Developing a love of physics

Although he was an excellent student in high school, he was not initially interested in physics or any scientific career for that matter. Millikan’s Greek professor saw his potential, and asked him to teach elementary physics during his junior year at Oberlin College. He spent one whole summer educating himself about physics to prepare for the teaching job. With this sprung the love of the field that eventually led to his many accomplishments.

After getting his degree in 1891, he continued in Oberlin for the next two years to get his masters in Physics. He also continued being an elementary physics instructor while he was there. He pursued a graduate career at Columbia University where he was appointed a Fellow in Physics. Millikan got his Ph.D. in 1895 after studying the polarization of the light emitted by an incandescent surface.

The Oil Drop Experiment and other research

During his studies, he was under the guidance of another well-known physicist, Michael Pupin. It was Pupin who taught him the value of experimental precision that probably helped him complete the experiment that he became famous for: the Oil Drop Experiment. This experiment, along with his works on photoelectric effect, got him a Nobel Prize in Physics back in 1923.

Millikan came up with the Oil Drop Experiment around 1908, together with Harvey Fletcher, his doctoral student. The aim of this experiment was to accurately measure the charge of an electron.

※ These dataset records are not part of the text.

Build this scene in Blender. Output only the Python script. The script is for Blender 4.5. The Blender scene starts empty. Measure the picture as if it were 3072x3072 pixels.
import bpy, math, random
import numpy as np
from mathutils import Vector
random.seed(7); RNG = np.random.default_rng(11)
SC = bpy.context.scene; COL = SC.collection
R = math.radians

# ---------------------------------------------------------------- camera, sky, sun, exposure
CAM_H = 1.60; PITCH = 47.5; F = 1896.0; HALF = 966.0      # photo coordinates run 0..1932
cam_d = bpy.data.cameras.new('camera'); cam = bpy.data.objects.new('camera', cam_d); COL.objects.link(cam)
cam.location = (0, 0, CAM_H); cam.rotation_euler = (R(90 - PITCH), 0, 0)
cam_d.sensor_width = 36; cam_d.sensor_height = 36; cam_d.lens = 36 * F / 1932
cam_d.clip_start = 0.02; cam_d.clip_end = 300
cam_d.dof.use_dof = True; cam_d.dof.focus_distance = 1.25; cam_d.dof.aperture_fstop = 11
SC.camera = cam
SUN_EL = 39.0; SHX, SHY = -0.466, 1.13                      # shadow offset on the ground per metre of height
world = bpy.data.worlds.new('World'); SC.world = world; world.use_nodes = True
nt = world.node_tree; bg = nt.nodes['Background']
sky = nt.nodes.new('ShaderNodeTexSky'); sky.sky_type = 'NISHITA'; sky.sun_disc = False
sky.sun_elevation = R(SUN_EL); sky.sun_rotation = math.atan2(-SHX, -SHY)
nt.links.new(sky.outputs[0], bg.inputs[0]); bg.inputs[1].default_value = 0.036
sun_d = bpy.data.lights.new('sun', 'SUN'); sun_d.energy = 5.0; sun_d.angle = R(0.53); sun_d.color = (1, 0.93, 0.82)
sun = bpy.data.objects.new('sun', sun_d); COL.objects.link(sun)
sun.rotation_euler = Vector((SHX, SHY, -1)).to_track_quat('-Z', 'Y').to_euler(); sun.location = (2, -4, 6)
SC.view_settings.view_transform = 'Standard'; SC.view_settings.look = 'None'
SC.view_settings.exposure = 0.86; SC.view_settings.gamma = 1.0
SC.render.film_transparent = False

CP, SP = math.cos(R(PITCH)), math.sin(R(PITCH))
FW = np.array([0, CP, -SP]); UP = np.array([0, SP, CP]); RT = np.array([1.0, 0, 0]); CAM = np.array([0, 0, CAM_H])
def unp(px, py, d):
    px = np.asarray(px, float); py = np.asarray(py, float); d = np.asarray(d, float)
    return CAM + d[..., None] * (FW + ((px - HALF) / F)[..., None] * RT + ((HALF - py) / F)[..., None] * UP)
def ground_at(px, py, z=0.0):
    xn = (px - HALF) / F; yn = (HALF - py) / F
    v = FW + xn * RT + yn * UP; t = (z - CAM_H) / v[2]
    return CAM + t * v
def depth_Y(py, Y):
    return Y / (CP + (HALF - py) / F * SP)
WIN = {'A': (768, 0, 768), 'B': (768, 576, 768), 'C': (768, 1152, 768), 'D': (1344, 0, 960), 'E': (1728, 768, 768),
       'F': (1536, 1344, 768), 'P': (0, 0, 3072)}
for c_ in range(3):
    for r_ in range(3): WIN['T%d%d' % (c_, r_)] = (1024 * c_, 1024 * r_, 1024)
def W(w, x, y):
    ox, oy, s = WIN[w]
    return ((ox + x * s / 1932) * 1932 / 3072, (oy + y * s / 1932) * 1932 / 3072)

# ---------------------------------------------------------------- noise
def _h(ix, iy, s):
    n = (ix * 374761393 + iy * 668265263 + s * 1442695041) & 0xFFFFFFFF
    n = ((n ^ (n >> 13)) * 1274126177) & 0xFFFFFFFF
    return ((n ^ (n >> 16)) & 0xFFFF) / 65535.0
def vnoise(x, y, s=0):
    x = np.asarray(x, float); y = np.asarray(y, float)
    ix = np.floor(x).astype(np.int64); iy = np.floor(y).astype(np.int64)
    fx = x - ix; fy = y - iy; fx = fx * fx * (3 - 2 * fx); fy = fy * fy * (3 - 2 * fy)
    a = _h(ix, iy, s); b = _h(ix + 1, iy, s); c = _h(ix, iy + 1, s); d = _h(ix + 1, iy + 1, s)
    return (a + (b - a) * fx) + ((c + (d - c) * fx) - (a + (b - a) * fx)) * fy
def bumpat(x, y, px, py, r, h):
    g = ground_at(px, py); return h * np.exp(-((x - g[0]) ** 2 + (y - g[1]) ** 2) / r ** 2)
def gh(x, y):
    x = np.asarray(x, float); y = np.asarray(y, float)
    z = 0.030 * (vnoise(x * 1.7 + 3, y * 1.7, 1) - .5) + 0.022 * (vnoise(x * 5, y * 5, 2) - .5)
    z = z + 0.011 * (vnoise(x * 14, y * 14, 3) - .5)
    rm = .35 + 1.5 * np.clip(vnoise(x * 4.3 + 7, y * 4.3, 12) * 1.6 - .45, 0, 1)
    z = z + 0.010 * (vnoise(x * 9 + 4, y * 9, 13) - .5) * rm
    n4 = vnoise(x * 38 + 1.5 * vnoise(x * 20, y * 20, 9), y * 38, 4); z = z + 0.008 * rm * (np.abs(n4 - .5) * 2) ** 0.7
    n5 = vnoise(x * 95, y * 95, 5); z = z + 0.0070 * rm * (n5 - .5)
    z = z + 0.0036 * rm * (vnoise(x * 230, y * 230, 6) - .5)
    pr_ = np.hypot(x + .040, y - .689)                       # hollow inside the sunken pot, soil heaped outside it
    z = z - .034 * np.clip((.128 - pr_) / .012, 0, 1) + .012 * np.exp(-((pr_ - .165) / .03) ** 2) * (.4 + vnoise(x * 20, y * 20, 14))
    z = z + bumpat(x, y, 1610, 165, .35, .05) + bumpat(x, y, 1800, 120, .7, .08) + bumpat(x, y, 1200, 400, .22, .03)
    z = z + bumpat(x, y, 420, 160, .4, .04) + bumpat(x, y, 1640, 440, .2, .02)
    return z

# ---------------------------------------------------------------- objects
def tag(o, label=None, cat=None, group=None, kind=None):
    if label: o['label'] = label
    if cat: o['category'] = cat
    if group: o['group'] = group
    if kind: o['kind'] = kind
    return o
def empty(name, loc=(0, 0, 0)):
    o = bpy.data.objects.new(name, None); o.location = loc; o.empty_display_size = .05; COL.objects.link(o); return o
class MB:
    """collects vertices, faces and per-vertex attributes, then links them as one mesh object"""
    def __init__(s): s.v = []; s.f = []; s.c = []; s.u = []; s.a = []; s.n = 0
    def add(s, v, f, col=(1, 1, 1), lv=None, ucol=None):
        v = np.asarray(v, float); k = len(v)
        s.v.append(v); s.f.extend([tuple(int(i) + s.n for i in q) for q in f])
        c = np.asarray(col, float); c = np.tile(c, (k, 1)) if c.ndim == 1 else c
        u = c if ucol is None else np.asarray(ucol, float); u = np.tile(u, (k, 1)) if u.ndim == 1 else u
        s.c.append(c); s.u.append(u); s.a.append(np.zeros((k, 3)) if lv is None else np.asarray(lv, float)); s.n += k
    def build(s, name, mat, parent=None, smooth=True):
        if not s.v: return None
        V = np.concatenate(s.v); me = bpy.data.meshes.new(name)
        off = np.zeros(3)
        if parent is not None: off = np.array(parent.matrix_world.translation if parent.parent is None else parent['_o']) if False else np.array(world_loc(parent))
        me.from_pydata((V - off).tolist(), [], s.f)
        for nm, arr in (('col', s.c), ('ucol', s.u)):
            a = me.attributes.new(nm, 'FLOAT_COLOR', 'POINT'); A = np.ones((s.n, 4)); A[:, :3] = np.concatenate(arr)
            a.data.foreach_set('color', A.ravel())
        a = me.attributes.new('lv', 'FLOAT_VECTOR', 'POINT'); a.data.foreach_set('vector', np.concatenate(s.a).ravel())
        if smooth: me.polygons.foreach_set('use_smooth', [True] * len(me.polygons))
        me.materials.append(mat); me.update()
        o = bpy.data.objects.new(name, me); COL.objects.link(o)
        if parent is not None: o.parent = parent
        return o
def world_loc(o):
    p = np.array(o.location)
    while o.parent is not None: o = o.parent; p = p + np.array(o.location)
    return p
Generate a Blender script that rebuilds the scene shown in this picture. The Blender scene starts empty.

Original apparatus used. Image courtesy of Wikipedia.org
Original apparatus used. Image courtesy of Wikipedia.org

The apparatus used in the experiment featured a closed yet see-through chamber that had two parallel metal plates. One plate was at the top and the other at the bottom. A battery was connected to these plates to make one plate positive and the other negative. Millikan sprayed a mist of oil in the chamber – specifically over the top plate. This plate had a pinhole that limits a few droplets at a time to pass through the space between the plates. The space was ionized by radiation. This allowed the droplets to acquire electrons as they passed through. The drops were illuminated for visibility under a microscope. Millikan then adjusted the electric charge applied to the plates to see how it affected the downward motion of the droplets. The fall of the droplets was stopped when the upward electric force was balanced with the pull of gravity. Eventually, he observed that the charge was always a multiple of −1.5924(17)×10−19C.

This, he concluded, was the charge of a single electron. According to Wikipedia, he was only slightly off the currently accepted calculation.

After the success of the Oil Drop Experiment, Millikan used the same precision study on the photoelectric effect. It allows him to verify the equation of Einstein that established a linear relationship between energy and frequency.

Millikan also investigated the Brownian motion, ultraviolet spectra and the cosmic rays. He coined the words “cosmic rays” for ionizing radiation of extraterrestrial origin.